-- COLLECTED DATA start --

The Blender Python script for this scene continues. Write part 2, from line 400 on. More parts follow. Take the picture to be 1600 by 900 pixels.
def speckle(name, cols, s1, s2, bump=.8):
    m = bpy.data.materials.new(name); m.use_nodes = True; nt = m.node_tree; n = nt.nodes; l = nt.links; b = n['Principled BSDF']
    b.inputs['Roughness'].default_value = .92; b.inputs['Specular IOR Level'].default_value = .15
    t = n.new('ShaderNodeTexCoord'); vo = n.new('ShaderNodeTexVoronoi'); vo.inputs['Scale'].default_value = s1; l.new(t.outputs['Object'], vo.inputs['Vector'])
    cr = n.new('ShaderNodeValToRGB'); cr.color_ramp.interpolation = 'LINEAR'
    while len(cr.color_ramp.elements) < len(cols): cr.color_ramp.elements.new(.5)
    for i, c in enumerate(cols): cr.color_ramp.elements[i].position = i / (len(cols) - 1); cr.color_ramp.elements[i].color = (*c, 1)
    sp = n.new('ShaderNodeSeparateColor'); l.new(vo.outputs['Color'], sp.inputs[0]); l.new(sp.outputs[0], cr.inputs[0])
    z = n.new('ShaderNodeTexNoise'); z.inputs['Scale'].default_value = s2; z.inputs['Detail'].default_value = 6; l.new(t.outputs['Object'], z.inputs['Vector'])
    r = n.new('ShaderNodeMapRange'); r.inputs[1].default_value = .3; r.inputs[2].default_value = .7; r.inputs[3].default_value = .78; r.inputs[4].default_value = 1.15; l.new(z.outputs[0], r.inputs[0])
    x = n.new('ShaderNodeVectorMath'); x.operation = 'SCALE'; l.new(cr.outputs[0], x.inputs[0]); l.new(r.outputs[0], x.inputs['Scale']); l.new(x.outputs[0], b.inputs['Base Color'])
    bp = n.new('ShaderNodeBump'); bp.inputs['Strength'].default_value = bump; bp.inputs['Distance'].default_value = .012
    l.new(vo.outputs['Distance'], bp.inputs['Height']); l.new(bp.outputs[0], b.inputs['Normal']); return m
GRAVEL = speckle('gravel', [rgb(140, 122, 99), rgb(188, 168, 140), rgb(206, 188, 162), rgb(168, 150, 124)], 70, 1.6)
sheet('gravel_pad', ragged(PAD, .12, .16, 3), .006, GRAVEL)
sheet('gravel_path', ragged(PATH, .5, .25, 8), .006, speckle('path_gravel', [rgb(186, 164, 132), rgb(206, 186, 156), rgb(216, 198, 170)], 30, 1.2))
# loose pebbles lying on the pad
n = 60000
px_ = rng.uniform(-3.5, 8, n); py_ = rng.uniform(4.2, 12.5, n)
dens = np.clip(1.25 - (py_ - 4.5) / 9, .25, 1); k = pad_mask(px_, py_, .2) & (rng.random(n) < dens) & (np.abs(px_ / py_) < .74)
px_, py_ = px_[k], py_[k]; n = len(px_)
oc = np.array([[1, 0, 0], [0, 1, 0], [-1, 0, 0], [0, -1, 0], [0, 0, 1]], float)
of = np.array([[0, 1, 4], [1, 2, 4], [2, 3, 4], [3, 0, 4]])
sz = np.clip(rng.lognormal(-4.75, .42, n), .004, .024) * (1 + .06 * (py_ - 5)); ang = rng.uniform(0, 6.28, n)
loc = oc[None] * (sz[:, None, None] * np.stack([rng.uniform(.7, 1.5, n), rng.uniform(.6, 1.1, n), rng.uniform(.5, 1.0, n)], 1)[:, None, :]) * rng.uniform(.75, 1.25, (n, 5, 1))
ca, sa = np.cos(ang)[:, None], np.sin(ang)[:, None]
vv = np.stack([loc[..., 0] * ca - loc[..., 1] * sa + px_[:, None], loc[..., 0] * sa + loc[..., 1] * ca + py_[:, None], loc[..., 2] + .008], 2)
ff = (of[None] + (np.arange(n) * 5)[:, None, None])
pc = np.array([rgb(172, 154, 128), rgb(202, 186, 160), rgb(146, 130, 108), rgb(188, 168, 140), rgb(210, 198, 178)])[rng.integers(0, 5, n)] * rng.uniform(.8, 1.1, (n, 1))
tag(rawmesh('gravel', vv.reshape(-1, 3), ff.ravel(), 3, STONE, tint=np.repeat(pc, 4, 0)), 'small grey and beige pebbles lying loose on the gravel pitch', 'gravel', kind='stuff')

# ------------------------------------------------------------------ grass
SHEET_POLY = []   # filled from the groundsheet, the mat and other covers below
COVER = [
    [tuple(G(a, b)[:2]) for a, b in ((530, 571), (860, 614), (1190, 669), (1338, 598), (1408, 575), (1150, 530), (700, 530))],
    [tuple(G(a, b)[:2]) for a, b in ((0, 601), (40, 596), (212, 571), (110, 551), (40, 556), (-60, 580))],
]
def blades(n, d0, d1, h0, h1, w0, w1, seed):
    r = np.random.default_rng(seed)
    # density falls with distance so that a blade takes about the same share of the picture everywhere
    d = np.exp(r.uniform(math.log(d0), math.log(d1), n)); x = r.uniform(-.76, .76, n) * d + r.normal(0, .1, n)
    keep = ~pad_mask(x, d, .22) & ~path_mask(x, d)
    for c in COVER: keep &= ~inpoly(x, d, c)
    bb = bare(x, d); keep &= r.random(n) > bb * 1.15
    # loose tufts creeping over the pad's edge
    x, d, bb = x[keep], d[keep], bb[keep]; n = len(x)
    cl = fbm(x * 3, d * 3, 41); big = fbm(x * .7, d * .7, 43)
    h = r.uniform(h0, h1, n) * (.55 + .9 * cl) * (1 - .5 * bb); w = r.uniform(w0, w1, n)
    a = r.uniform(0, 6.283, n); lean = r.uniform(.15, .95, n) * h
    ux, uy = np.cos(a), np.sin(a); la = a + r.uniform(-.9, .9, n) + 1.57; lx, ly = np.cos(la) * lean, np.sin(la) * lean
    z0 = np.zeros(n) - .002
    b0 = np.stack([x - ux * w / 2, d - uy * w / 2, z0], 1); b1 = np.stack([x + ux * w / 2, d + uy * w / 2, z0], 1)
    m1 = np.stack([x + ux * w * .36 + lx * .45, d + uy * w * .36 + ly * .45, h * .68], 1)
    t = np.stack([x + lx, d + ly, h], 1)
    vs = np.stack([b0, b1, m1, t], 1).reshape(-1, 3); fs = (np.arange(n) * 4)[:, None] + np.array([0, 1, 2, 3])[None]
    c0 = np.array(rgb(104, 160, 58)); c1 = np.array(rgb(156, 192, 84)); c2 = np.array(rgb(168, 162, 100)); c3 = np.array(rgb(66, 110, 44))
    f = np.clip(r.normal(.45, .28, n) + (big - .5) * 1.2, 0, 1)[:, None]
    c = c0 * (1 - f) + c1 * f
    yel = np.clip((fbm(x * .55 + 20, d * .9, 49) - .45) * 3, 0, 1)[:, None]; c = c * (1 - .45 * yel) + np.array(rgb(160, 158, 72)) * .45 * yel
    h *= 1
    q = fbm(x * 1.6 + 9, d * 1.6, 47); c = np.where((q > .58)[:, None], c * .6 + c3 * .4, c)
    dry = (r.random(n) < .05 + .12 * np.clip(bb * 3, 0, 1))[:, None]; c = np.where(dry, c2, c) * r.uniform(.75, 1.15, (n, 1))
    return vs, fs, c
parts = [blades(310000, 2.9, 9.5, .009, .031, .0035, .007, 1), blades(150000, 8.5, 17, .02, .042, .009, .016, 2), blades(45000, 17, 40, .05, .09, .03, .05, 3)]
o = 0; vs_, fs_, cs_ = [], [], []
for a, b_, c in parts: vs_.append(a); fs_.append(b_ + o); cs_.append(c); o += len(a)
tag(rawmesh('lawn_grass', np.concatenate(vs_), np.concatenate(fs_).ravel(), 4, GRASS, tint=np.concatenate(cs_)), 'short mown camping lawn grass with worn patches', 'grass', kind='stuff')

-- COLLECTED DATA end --

• DIRECTIVE: Which lines in the listing above hold the word "picture"? Show each of them.

• CORRECT RESPONSE:
The Blender Python script for this scene continues. Write part 2, from line 400 on. More parts follow. Take the picture to be 1600 by 900 pixels.
    # density falls with distance so that a blade takes about the same share of the picture everywhere